Notable Improvements

✔ Uses the configured watchdog device path instead of hard-coding /dev/watchdog0

  • watchdog_open_device() opens CONFIG_WATCHDOG_DEVPATH, which matches existing TizenRT watchdog examples and board boot initialization.
  • That keeps the sample aligned with per-board configuration instead of baking in one device node assumption.
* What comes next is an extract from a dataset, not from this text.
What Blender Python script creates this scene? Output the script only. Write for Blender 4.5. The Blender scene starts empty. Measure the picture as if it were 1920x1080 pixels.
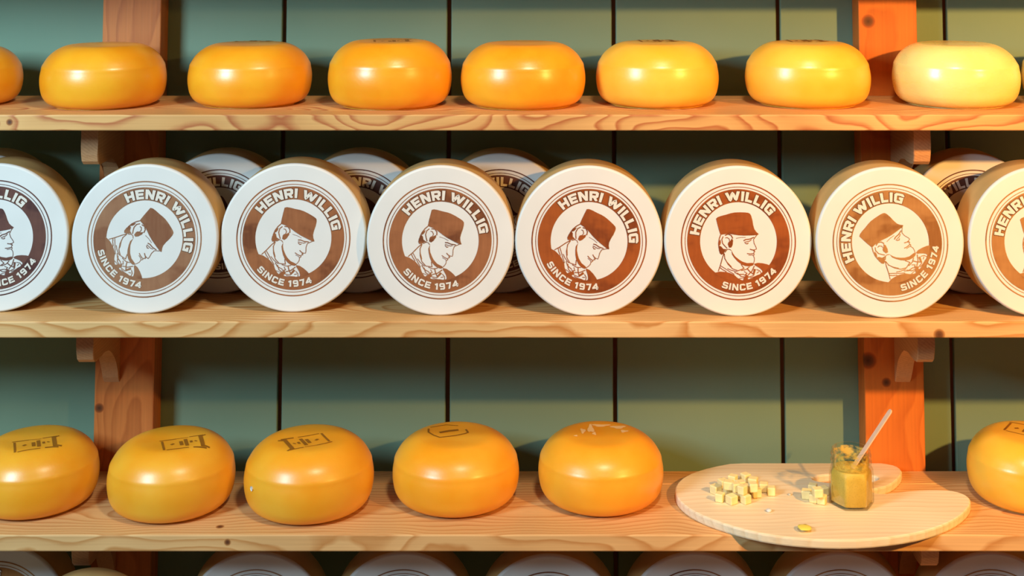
import bpy, bmesh, math, random
from math import sin, cos, pi, radians, sqrt, tan, atan2
from mathutils import Vector, Matrix, noise as mnoise

# ------------------------------------------------------------------ camera
scene = bpy.context.scene
EYE = 1.60                      # eye height above the floor; shelf heights are given relative to it
TILT = radians(4.1)
FPX, DIST, PPX, PPY = 2560.0, 2.6, 1000.0, -128.0 - 2560.0 * tan(radians(4.1))
cam_d = bpy.data.cameras.new('camera'); cam = bpy.data.objects.new('camera', cam_d)
scene.collection.objects.link(cam); scene.camera = cam
cam.location = (0, -DIST, EYE); cam.rotation_euler = (radians(90) + TILT, 0, 0)
cam_d.sensor_width = 36.0; cam_d.lens = FPX / 1920 * 36
cam_d.shift_x = (960 - PPX) / 1920; cam_d.shift_y = -(540 - PPY) / 1920
cam_d.clip_start = 0.05; cam_d.clip_end = 50
cam_d.dof.use_dof = True; cam_d.dof.focus_distance = 2.68; cam_d.dof.aperture_fstop = 2.2

def at(px, py, Y):
    """world x and z of the spot seen at photo pixel px, py on the vertical plane y = Y"""
    a = (px - PPX) / FPX; b = -(py - PPY) / FPX
    dy = cos(TILT) - b * sin(TILT); dz = sin(TILT) + b * cos(TILT); t = (Y + DIST) / dy
    return a * t, EYE + dz * t

def on(px, py, z):
    """world x and y of the spot seen at photo pixel px, py on the level z"""
    a = (px - PPX) / FPX; b = -(py - PPY) / FPX
    dy = cos(TILT) - b * sin(TILT); dz = sin(TILT) + b * cos(TILT); t = (z - EYE) / dz
    return a * t, dy * t - DIST

# ------------------------------------------------------------------ world, lights, exposure
w = bpy.data.worlds.new('world'); scene.world = w; w.use_nodes = True
w.node_tree.nodes['Background'].inputs[0].default_value = (0.55, 0.72, 1.0, 1)
w.node_tree.nodes['Background'].inputs[1].default_value = 0.035

def lamp(name, kind, loc, target, energy, color, **kw):
    d = bpy.data.lights.new(name, kind); o = bpy.data.objects.new(name, d); scene.collection.objects.link(o)
    o.location = loc; d.energy = energy; d.color = color
    for k, v in kw.items(): setattr(d, k, v)
    o.rotation_euler = (Vector(target) - Vector(loc)).to_track_quat('-Z', 'Y').to_euler()
    return o
lamp('warm_shop_spot', 'SPOT', (2.0, -2.05, EYE + 0.60), (1.35, 0.1, EYE - 0.42), 345, (1.0, 0.50, 0.12),
     spot_size=radians(74), spot_blend=1.0, shadow_soft_size=0.045)
lamp('shop_window', 'AREA', (-2.15, -2.0, EYE + 0.58), (-0.7, 0.1, EYE - 0.6), 66, (0.58, 0.85, 1.0),
     shape='RECTANGLE', size=0.7, size_y=0.8)
lamp('ceiling_lamp', 'AREA', (0.35, -1.45, EYE + 1.30), (0.2, 0.0, EYE - 0.6), 25, (1.0, 0.84, 0.62),
     shape='DISK', size=0.3)
scene.view_settings.view_transform = 'Standard'; scene.view_settings.look = 'None'
scene.view_settings.exposure = 0.50; scene.view_settings.gamma = 1.0; scene.view_settings.use_curve_mapping = False
random.seed(4)

# ------------------------------------------------------------------ helpers
def new_mat(name):
    m = bpy.data.materials.new(name); m.use_nodes = True
    nt = m.node_tree; return m, nt, nt.nodes['Principled BSDF']

def N(nt, t, **kw):
    n = nt.nodes.new(t)
    for k, v in kw.items(): setattr(n, k, v)
    return n

def ramp(nt, src, stops):
    r = N(nt, 'ShaderNodeValToRGB'); e = r.color_ramp.elements
    while len(e) < len(stops): e.new(0.5)
    for i, (p, c) in enumerate(stops): e[i].position = p; e[i].color = (*c, 1)
    nt.links.new(src, r.inputs[0]); return r.outputs[0]

def bump(nt, b, src, strength, dist=0.002):
    n = N(nt, 'ShaderNodeBump'); n.inputs['Strength'].default_value = strength; n.inputs['Distance'].default_value = dist
    nt.links.new(src, n.inputs['Height']); nt.links.new(n.outputs[0], b.inputs['Normal'])

def noise_tex(nt, vec, scale, detail=3, rough=0.5):
    n = N(nt, 'ShaderNodeTexNoise'); n.inputs['Scale'].default_value = scale
    n.inputs['Detail'].default_value = detail; n.inputs['Roughness'].default_value = rough
    if vec is not None: nt.links.new(vec, n.inputs['Vector'])
    return n

def mapping(nt, vec, scale=(1, 1, 1), loc=(0, 0, 0)):
    m = N(nt, 'ShaderNodeMapping'); m.inputs['Scale'].default_value = scale; m.inputs['Location'].default_value = loc
    nt.links.new(vec, m.inputs['Vector']); return m.outputs[0]

def mix(nt, fac, a, b, mode='MIX'):
    n = N(nt, 'ShaderNodeMix', data_type='RGBA', blend_type=mode)
    for s, v in ((n.inputs[0], fac), (n.inputs[6], a), (n.inputs[7], b)):
        if isinstance(v, (int, float)): s.default_value = v
        elif isinstance(v, tuple): s.default_value = (*v, 1)
        else: nt.links.new(v, s)
    return n.outputs[2]

def math_n(nt, op, a, b=0.0):
    n = N(nt, 'ShaderNodeMath', operation=op)
    for s, v in ((n.inputs[0], a), (n.inputs[1], b)):
        if isinstance(v, (int, float)): s.default_value = v
        else: nt.links.new(v, s)
    return n.outputs[0]

def wood(name, axis, light, dark, ring=33.0, off=(0, 0, 0), knots=(), rough=0.5, centre=(0.0, 0.10, -0.03), contrast=1.0, wobble=0.045):
    """pine: growth rings round a wandering pith along 'axis', fine fibres, knots at local spots (x, y, z, r)"""
    m, nt, b = new_mat(name)
    tc = N(nt, 'ShaderNodeTexCoord').outputs['Object']
    ai = 'XYZ'.index(axis)
    sl = [6.0] * 3; sl[ai] = 3.0
    nz = noise_tex(nt, mapping(nt, tc, tuple(sl), off), 1.0, 1.5)
    sub = N(nt, 'ShaderNodeVectorMath', operation='SUBTRACT'); nt.links.new(nz.outputs['Color'], sub.inputs[0]); sub.inputs[1].default_value = (.5, .5, .5)
    sc = N(nt, 'ShaderNodeVectorMath', operation='SCALE'); nt.links.new(sub.outputs[0], sc.inputs[0]); sc.inputs['Scale'].default_value = wobble * 2
    ad = N(nt, 'ShaderNodeVectorMath', operation='ADD'); nt.links.new(mapping(nt, tc, (1, 1, 1), tuple(-c for c in centre)), ad.inputs[0]); nt.links.new(sc.outputs[0], ad.inputs[1])
    wv = N(nt, 'ShaderNodeTexWave', wave_type='RINGS', rings_direction=axis, wave_profile='SAW')
    wv.inputs['Scale'].default_value = ring; wv.inputs['Distortion'].default_value = 0.6; wv.inputs['Detail'].default_value = 1
    nt.links.new(ad.outputs[0], wv.inputs['Vector'])
    fs = [260.0] * 3; fs[ai] = 5.0
    fib = noise_tex(nt, mapping(nt, tc, tuple(fs)), 1.0, 3)
    mid = tuple((l * 0.75 + d * 0.25) for l, d in zip(light, dark))
    k = contrast
    dk = tuple(max(.012, l * (1 - k) + d * k) for l, d in zip(light, dark))
    base = ramp(nt, wv.outputs['Fac'], [(0.0, light), (0.55, mid), (0.88, dk), (1.0, light)])
    base = mix(nt, 0.25, base, ramp(nt, fib.outputs['Fac'], [(0.3, tuple(c * .72 for c in light)), (0.7, tuple(min(1, c * 1.15) for c in light))]))
    big = noise_tex(nt, mapping(nt, tc, (2, 2, 2), off), 1.3, 2)
    base = mix(nt, 1.0, base, ramp(nt, big.outputs['Fac'], [(0.35, (.86, .84, .80)), (0.65, (1, 1, 1))]), 'MULTIPLY')
    for (kx, ky, kz, kr) in knots:
        v = N(nt, 'ShaderNodeVectorMath', operation='DISTANCE'); nt.links.new(tc, v.inputs[0]); v.inputs[1].default_value = (kx, ky, kz)
        q = math_n(nt, 'DIVIDE', v.outputs['Value'], kr)
        kc = ramp(nt, q, [(0.0, (0.07, 0.022, 0.008)), (0.45, (0.15, 0.045, 0.014)), (0.75, tuple(c * .8 for c in dark)), (1.0, light)])
        kf = ramp(nt, q, [(0.0, (1, 1, 1)), (0.7, (.9, .9, .9)), (1.0, (0, 0, 0))])
        base = mix(nt, kf, base, kc)
    nt.links.new(base, b.inputs['Base Color']); b.inputs['Roughness'].default_value = rough
    b.inputs['Specular IOR Level'].default_value = 0.35
    bump(nt, b, fib.outputs['Fac'], 0.25, 0.001)
    return m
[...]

✔ Follows the standard example-app registration pattern

  • The PR adds Kconfig, Kconfig_ENTRY, Make.defs, and Makefile in the expected apps/examples/<name> layout.
  • That makes the new example consistent with the surrounding examples tree and easy to enable from existing app build flows.

🧾 Final Assessment

Must-Fix Summary

  • The new example has two watchdog-lifecycle cleanup gaps: polling-mode failures can return with the watchdog still armed, and the pause/resume success path ignores a failed stop.

Nice-to-Have Summary

  • The pause_resume subcommand should be documented or guarded as an optional capability rather than implied as universal across all watchdog-enabled boards.

Residual Risk

  • I did not run a board build or execute the example, so compile status and runtime behavior remain based on static code review only.

📌 Final Verdict

❗ Request Changes

The app scaffolding is fine, but the current example can leave a live watchdog behind on failure paths and can misreport success after an unsuccessful stop. Those lifecycle issues should be fixed before merge.